Friday, March 12, 2010
Thomas Farr and the complexities of religious freedom
Thanks to Michael P. for the link to the (always interesting) "Immanent Frame." While it is always possible -- indeed, it is usually likely -- that "issues are even more complicated and contested than [I] realize," I am confident that Thomas Farr (to whose commentary I linked this morning) appreciates fully all the relevant ins-and-outs. Here is Mr. Farr's biography:
Thomas F. Farr, a former American diplomat, is Visiting Associate Professor of Religion and World Affairs, and Senior Fellow at the Berkley Center for Religion, Peace and World Affairs. During his career in the Foreign Service, Dr. Farr specialized in strategic military policy, political affairs and religious freedom. During the Cold War he helped develop U.S. strategic nuclear policy, and was part of the U.S. negotiating team in the U.S.-Soviet arms control talks in Geneva. In the 1990s he served in Bonn, negotiated the value of U.S. military bases being returned to Germany, and focused on Greek-Turkish-Cyprus relations.
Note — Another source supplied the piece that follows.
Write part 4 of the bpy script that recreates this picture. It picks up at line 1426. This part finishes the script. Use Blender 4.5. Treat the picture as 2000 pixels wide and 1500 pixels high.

During the last four years of his career Farr served as the first director of the State Department's office of international religious freedom. In that capacity he traveled worldwide to engage governments and religious communities on the subject of religious freedom. Dr. Farr has taught history at the U.S. Military Academy and international relations at the U.S. Air Force Academy. He has written widely on America's international religious freedom policy and U.S. national security, as well as on the development of the Catholic doctrine of religious liberty.